The Seven Types of Hackers

Roger Grimes posted on Infoworld a taxonomy of Hackers: “Your guide to the seven types of malicious hackers. – Knowing the difference between a spammer, a corporate spy, and a cyber warrior can better help you defend your systems”. The seven types he discerns are:

  1. Cyber criminals
  2. Spammers and adware spreaders
  3. Advanced persistent threat (APT) agents
  4. Corporate spies
  5. Hactivists
  6. Cyber warriors
  7. Rogue hackers

Boring, but Bruce Schneier more or less reposted it and, probably because he has a certain reputation as a security expert, now it attracted a lot of readers (including me) and thus generated some comments, as usual more interesting than the original post. So let’s summarize.
The first issue is, of course, what exactly is a hacker? I’ve written about this before, here on this weblog, and there is, of course the hackers/crackers-dichotomy. Someone claimed that we should not use these labels anymore, but distinguish between “White Hat”, “Gray Hat” and “Black Hat”.
I like the definition “A hacker is someone who unlocks currently hidden functionality”, and Schneier said something like this (using more words) in a 2006 – post on his blog:

A hacker is someone who thinks outside the box. It’s someone who discards conventional wisdom, and does something else instead. It’s someone who looks at the edge and wonders what’s beyond. It’s someone who sees a set of rules and wonders what happens if you don’t follow them. A hacker is someone who experiments with the limitations of systems for intellectual curiosity.

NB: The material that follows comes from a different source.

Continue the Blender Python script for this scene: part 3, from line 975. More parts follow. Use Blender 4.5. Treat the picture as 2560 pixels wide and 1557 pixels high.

Brett Keith Watson posted a link to his recently published PhD thesis “Network Protocol Design with Machiavellian Robustness“, where his taxonomy of security threats is in chapter two:

  1. Intrusion
  2. Disruption
  3. Exploitation
  4. Co-opting
  5. Probing
  6. Nuisance

That makes more sense to me than Grimes’ taxonomy, so I downloaded the book and loaded it into my e-reader (it’s free, and I am Dutch, so: why not? – I just have to find some time to read it, but that problem will be dealt with by employing some Life-Hacking techniques!)


Finally some jokes;
By Chelloveck:

There are 10 types of hackers: Those who understand binary, and those who don’t. (Script kiddies tend to fall into the latter group…)

and by Dick Praet:

script kiddie = Snotnose missing the physical skills to be good at sports, the technical skills to play an instrument and the social skills to get a girlfriend. Aspires to fall into one of these seven categories once he starts understanding computers.